The recently opened Trump International Hotel on Pennsylvania Avenue in Washington, D.C., is one of many properties that would lose the Trump name if the president-elect followed the advice of the Office of Government Ethics and divested his business holdings.
Alex Brandon
/
AP

At a Wednesday press conference, President-elect Donald Trump and his lawyer described the steps the real estate mogul would take to separate from his business empire while in office. It wasn't nearly enough, according to Office of Government Ethics Director Walter Shaub.

"The president is now entering a world of public service," Shaub said in a speech at the Brookings Institution. "He's going to be asking his own appointees to make sacrifices. He's going to be asking our men and women in uniform to risk their lives in conflicts around the world. So no, I don't think divestiture is too high a price to pay to be the president of the United States of America."

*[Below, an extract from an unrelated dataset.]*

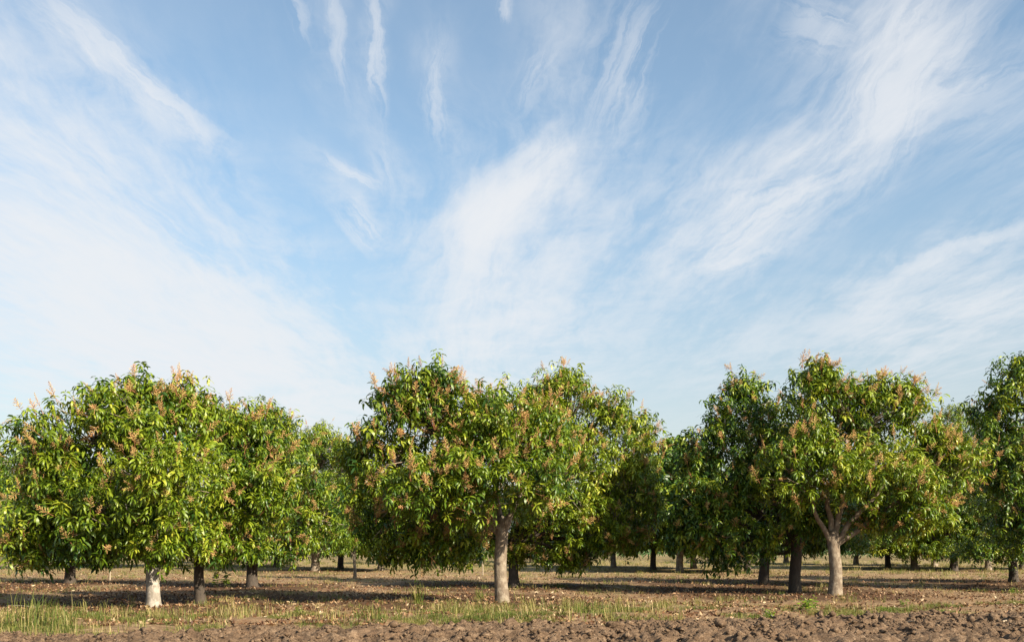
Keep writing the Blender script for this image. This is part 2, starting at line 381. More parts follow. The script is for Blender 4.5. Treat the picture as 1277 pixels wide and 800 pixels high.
def panicle(seed):
    r = random.Random(seed); parts = []; ti = []
    L = r.uniform(.26, .40)*(1.15 if seed % 2 else 1); bend = r.uniform(-.25, .25)
    ax = lambda t: np.array([bend*L*t*t, 0, L*t])
    V, Q, T = tube([(0, 0, -.16), ax(.3), ax(1)], [.006, .004, .002], 3); parts.append((V, Q, T)); ti += [0.0]*len(V)
    n = 22
    for k in range(n):
        t = .18 + .80*k/n; a = k*2.4; l = (.125*(1-t) + .022)*r.uniform(.7, 1.25)*(.55 if seed % 2 else 1); p0 = ax(t)
        d = np.array([math.cos(a), math.sin(a), .55 + r.uniform(-.2, .3)]); d /= np.linalg.norm(d)
        w_ = .0065
        V, Q, T = tube([p0, p0 + d*l*.55, p0 + d*l + np.array([0, 0, .006])], [.003, w_*r.uniform(.7, 1.3), .005], 3)
        parts.append((V, Q, T)); ti += [r.uniform(.15, .95)]*len(V)
    V, P = join(parts); return V, P, np.array(ti)
PAN = [panicle(s) for s in range(6)]
PAN_ME = [mesh_np('flower_panicle', V, P, M_FLOWER, t) for V, P, t in PAN]
CL_ME = {}
def cl_mesh(matl):
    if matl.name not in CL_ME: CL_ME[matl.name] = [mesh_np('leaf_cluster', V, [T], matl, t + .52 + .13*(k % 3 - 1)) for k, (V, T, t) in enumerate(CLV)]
    return CL_ME[matl.name]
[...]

Trump said on Wednesday that among other moves, he would hand all management of his businesses to his sons, who would make no new foreign deals and would need an ethics review of any new domestic deals.

Divestiture would require him to go much further. It would mean the sale of all of the president's assets, with their value conveyed to a blind trust — and an investment portfolio of which he and his family would have no knowledge or control.

Of course, no past U.S. president has had business holdings of the scale or complexity of the president-elect's. Trump lawyer Sheri Dillon said at the press conference that would make divestiture unworkable, NPR's Jackie Northam reported.

"The Trump brand is key to the value of the Trump Organization's assets," Dillon said. "If Trump sold his brand, he'd be entitled to the royalties for the use of it."

And if the brand was mothballed entirely, the value of Trump's holdings would crater, and they would have to be sold off in a fire sale.

Nevertheless, that's what Shaub said needs to happen — both to completely safeguard against conflicts of interest, and to set an example.

"The ethics program starts at the top — the signals a president sends [set] a tone across the executive branch," Shaub said, adding that "officials in any administration need their president to show ethics matters, not only through words but through deeds."

The ethics official pointed to the steps undertaken by Secretary of State nominee Rex Tillerson, whose separation from Exxon Mobil reportedly will cost the former CEO about $7 million.

"Mr. Tillerson's making a clean break from Exxon," he said. "His ethics agreement serves as a sterling model for what we'd like to see with other nominees."

Unlike the president, Shaub said, Tillerson worked closely with the ethics office to create his divestment plan.

And it's not just inside the government that the president's example matters, Shaub said. The ethics program run by the executive branch, including presidential divestment, has been viewed as a gold standard internationally, he said, with the office frequently consulting with governments in the developing world to set up similar programs.